Overclocking
To discover our PNY GeForce GTX 780Ti XLR8 sample’s overclocking abilities we used EVGA’s Precision X software and began raising power and thermal thresholds to the maximum allowed and then increased the voltage the maximum permitted. Then using Unigine’s Valley benchmark we began stability testing and overclocked until instability occurred. A stable overclock was not considered stable until it passed an hour long torture test using Unigine’s Valley benchmark.
After hours of testing and tweaking we were able to boost performance to a peak of 1152Mhz –a whopping 24.1% percent over the cards default boost levels of 928Mhz. The memory was also able to run at an effective 7760Mhz, which is a very decent 10.8 percent improvement over the card’s default of 7000Mhz. Needless to say we are actually impressed with the PNY GeForce GTX 780Ti XLR8’s stock cooler.
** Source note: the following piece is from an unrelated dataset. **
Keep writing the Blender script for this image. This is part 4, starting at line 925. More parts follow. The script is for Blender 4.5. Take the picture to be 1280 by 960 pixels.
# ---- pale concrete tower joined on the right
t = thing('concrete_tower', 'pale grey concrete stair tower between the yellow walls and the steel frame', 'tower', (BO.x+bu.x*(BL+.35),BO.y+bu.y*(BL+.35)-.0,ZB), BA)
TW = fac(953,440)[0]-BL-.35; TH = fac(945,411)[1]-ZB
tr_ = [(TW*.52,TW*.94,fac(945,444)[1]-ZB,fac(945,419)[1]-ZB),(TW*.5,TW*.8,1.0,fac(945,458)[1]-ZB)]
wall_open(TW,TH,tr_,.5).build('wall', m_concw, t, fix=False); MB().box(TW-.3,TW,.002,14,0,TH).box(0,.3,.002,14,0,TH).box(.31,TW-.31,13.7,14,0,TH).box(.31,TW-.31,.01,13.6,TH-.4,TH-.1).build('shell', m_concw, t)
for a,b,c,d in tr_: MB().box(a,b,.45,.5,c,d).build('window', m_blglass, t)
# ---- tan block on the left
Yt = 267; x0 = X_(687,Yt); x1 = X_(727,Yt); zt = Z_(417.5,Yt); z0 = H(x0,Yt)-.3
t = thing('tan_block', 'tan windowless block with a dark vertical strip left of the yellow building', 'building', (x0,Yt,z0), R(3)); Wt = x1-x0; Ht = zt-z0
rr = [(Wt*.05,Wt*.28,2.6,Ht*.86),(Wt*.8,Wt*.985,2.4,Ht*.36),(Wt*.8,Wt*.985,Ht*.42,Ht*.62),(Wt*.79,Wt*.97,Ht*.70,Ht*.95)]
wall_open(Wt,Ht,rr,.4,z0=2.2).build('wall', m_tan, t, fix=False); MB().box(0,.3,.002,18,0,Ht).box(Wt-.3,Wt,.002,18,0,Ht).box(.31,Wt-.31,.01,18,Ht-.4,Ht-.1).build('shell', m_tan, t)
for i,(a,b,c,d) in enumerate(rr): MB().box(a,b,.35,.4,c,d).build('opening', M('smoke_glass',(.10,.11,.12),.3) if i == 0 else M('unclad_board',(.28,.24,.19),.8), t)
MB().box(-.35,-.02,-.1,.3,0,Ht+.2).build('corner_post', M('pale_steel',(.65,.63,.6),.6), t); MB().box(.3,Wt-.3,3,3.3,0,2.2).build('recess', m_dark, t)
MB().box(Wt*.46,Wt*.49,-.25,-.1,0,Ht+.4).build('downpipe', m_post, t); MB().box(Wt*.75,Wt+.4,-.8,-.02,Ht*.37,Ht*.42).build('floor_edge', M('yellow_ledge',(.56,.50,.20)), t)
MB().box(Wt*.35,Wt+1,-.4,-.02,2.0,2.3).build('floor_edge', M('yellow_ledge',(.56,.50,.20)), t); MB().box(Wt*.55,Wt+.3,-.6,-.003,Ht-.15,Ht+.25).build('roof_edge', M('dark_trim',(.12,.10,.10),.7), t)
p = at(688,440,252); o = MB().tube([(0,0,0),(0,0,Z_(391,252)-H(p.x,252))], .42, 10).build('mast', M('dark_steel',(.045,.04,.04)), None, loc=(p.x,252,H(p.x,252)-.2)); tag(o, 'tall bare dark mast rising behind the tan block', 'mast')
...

Such an increase is impressive given the more conservative and value orientated nature of this particular card.
As you can see the end result was a performance boost of easily over 10% in average frames per second with multiple frames per second improvement to the all-important minimum frame rate performance results. While you will still have to turn performance down to get to a minimum playable 30 frames per second in all games, a moderately overclocked 780Ti comes awfully darn close to not needing it in BioShock and a lot closer than expected in Crysis 3! Overall, these results just reinforce our opinion that the PNY GeForce GTX 780Ti XLR8 may indeed be expensive, but it does provide surprising value for the money.